Il note que la traduction des décisions antérieures comporte des problèmes pratiques, mais il estime que l’importance des décisions historiques pour le public, et pour l’accès à la justice en général, plaide en faveur d’un effort soutenu pour résoudre la situation. Le commissaire recommande ainsi au plus haut tribunal canadien d'offrir toutes les décisions sur son site Internet dans les deux langues officielles d'ici 18 mois.

Un rapport salué par les juristes canadiens

À Regina, en Saskatchewan, Me Roger Lepage salue la décision de l'avocate montréalaise d'avoir porté plainte, ainsi que le raisonnement juridique du commissaire. L'associé du cabinet Miller Thomson qui a plaidé de nombreuses causes sur les droits linguistiques des minorités francophones estime que les avocats francophones peuvent être désavantagés par la situation actuelle.

Roger Lepage est assis et sourit.

L'avocat Roger Lepage (archives)

Photo : Radio-Canada / Danielle Kadjo

Il se dit toutefois déçu de voir que la Cour suprême a tenté de convaincre le commissaire d'adopter une vision plus restrictive de ses obligations linguistiques.

« En 2021, je ne peux pas comprendre pourquoi la Cour suprême ne donnerait pas une interprétation large et libérale de l'application de cette loi à la Cour suprême. »

— Une citation de  Me Roger Lepage, spécialiste des droits linguistiques

Le président de la Fédération des associations de juristes d'expression française de common law (FAJEF), Daniel Boivin, estime qu'il s'agit d'un très bon rapport. Il note que le problème soulevé dans cette plainte est particulièrement vécu par les avocats qui travaillent hors du Québec et qui font souvent face à un manque de ressources en français.

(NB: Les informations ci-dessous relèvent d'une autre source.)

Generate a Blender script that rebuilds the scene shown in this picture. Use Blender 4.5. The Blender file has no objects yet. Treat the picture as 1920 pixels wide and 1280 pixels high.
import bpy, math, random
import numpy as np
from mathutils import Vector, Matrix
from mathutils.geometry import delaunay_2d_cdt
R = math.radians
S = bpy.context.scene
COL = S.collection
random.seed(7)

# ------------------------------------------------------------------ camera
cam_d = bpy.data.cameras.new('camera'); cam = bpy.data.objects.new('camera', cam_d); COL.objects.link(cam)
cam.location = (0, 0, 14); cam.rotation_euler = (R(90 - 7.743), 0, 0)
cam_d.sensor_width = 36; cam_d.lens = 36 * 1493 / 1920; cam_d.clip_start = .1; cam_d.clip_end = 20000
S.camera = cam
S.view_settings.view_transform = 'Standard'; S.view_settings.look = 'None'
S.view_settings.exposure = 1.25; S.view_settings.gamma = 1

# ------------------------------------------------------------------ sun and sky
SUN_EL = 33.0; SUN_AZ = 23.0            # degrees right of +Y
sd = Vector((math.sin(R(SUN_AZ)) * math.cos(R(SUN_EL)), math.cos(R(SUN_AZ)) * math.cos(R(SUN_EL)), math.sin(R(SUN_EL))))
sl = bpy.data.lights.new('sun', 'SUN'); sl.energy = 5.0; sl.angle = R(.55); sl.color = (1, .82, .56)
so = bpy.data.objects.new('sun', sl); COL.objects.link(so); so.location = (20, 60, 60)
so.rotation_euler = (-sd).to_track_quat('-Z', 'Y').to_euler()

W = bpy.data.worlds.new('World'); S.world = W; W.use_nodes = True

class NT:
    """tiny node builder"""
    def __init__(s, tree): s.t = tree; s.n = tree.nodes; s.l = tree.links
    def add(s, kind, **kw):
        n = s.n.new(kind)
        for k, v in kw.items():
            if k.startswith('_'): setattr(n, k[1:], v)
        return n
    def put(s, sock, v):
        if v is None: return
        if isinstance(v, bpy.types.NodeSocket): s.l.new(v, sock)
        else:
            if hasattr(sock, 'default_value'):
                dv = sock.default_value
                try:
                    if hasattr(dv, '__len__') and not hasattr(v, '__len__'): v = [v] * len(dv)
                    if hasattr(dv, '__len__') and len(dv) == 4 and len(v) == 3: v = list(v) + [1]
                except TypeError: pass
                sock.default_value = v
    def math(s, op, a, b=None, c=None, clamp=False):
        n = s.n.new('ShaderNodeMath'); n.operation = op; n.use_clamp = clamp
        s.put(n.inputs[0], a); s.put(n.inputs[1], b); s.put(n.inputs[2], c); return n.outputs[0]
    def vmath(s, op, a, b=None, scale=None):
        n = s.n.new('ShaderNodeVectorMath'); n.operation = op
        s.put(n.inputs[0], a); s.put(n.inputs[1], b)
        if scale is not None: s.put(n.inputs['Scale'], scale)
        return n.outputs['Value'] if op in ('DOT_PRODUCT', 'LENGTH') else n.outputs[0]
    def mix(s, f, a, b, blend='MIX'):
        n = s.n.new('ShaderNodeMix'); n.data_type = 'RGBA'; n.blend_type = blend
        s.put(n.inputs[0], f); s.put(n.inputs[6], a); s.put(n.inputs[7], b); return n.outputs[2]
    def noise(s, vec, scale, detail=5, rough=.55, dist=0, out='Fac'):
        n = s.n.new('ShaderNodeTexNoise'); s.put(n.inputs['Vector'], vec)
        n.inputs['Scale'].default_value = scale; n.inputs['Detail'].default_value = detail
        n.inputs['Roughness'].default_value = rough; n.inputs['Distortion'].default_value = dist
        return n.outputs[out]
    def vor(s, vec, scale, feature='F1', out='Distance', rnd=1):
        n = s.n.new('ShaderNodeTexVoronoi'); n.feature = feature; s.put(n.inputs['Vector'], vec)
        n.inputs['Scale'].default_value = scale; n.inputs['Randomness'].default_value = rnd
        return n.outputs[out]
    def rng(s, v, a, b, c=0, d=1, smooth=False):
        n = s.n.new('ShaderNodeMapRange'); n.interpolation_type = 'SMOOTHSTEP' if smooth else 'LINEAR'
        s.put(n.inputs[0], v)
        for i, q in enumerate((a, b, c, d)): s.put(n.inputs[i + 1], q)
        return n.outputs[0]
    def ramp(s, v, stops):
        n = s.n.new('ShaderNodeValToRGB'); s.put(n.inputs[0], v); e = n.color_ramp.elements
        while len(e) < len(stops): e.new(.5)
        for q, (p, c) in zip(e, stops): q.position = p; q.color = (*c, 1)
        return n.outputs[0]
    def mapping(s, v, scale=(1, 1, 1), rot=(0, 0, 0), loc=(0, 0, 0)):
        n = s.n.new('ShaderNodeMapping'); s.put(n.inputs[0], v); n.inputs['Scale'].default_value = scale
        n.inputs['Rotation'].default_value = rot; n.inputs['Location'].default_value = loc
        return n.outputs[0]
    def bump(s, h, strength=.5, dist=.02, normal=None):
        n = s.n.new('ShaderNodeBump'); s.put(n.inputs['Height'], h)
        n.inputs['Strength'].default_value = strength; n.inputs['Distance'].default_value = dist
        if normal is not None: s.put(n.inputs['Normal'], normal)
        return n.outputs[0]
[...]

Un homme blond en veston-cravate dans son bureau.

Le président de la Fédération des associations de juristes d'expression française de common law, Daniel Boivin, salue le rapport et espère que la Cour suprême traduira toutes ses décisions.

Photo : Daniel Boivin

Il affirme que ces avocats ont souvent appris à vivre avec cette situation, mais que cela requiert des accommodements qui ne rendent pas les services efficaces, particulièrement dans les cas où on doit se fier à de la jurisprudence qui est plus vieille. Daniel Boivin note par exemple que, dans le cours de droit qu'il enseigne à l'Université d'Ottawa, les étudiants sont parfois forcés de lire une décision historique en anglais, alors que l'enseignement est en français.

Tout comme Roger Lepage, Daniel Boivin espère que le plus haut tribunal du pays, qu'il qualifie d'allié de la communauté francophone, suivra la recommandation du commissaire de traduire ses décisions. Il note que cela pourrait se faire de concert avec la communauté juridique.

« Il y a toujours la possibilité de s'asseoir avec la communauté pour décider ce qu'on va traduire. [...] Peut-être les décisions de common law qui sont particulièrement importantes, qui font jurisprudence et qui sont citées régulièrement. »

— Une citation de  Me Daniel Boivin, président de la Fédération des associations de juristes d'expression française de common law

Le commissaire ne peut toutefois contraindre la Cour suprême à suivre sa recommandation, mais Raymond Théberge assure qu'il fera un suivi auprès de l'institution.